January 31, 2010

An Opportunity, Missed

Before Sunday's final at the Australian Open, a few commentators actually gave Andy Murray the advantage over Roger Federer.

It wasn't the craziest call -- the Scot had been playing some of the most impressive tennis of the tournament, only losing one set in the quarterfinals against Marin Cilic and scoring handily more winners than errors in each of his previous matches. The British media was beginning to get excited too, thinking this would be the year the country's seventy-four year Grand Slam drought would end. And Andy was certainly in better shape than he was during his last Major final, in which Federer demolished him at the 2008 U.S. Open. An upset wouldn't be the most surprising thing we've seen.

Murray had his opportunities, of course. After losing his opening service game he answered right back to even the score. He had a few more chances to take the lead in the first set when Federer was serving at two-all, but he failed to convert. His serve seemed to deteriorate and his attitude turned sour -- more than once cameras caught the look of irritation on his face, like a kid being grounded on Halloween.

By the time the second set ended, it looked like Murray was done for, but somehow he found the strength to regroup. He broke Roger in the sixth game of the third set after what was probably the best point of the match, one which brought both players to the net and saw Murray utilize his speed and light touch. He had the chance to serve for the set, but Federer roared back to force a tiebreak. There the Scot had three set points before Roger got his first championship point -- several minutes later, after chances for both men to take the set, it was 13-11 in favor of the all-time Slam champion, who takes home his record-smashing sixteenth Major title.

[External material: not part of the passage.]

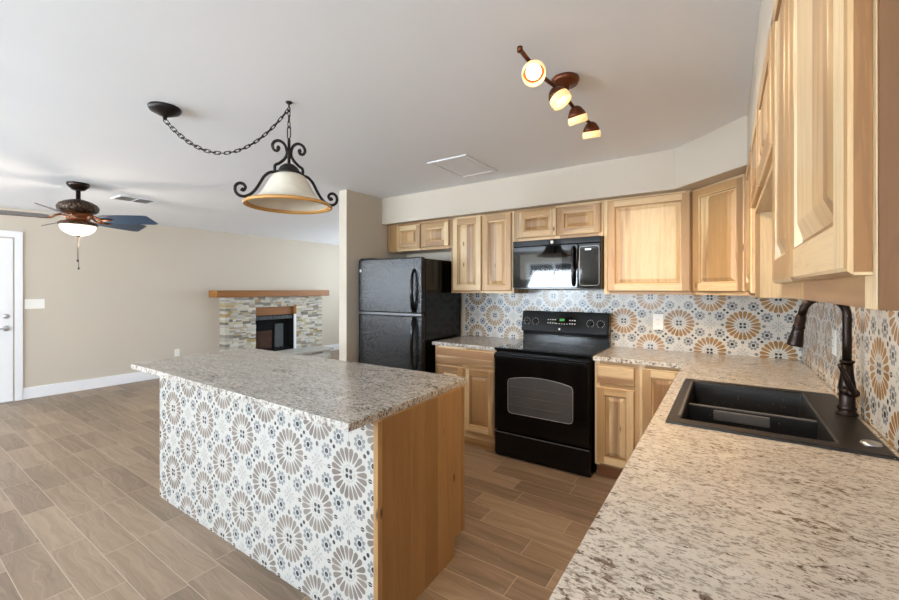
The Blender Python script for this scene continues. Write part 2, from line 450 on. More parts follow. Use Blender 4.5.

While Federer was clearly the dominant player on Sunday, I can't help but wonder what would have happened had Murray converted any of his five set points. It's not a common occurrence, but we've seen matches taken away from Roger, most notably at last year's U.S. Open -- if Andy had kept the game going, there's no telling what the next set or two would have brought. But as it stands, Andy Murray is oh-for-six in sets at Grand Slam finals.

Hey, you know who else hasn't won a set in the six she's played for the big game? Dinara Safina, who also can't seem to pull it together when it counts the most, has lost in straights to Ana Ivanovic, Serena Williams and Svetlana Kuznetsova. This would have been a great chance for Murray to distance himself from that comparison. That's not to say, of course, that neither will ever be able to come out on top -- but I don't think it's happening any time soon.

So the first Grand Slam of the new year is in the books, and not without results we should have expected all along. Sure there were blips along the way, and some scares that made you think the outcome wasn't inevitable, but at the end of a long fortnight, both Roger Federer and Serena Williams are once again crowned King and Queen -- the fifth time that's happened since the 2003 Wimbledon Championships.

And so the stage is set for the rest of the year -- and it's looking good for an exciting season!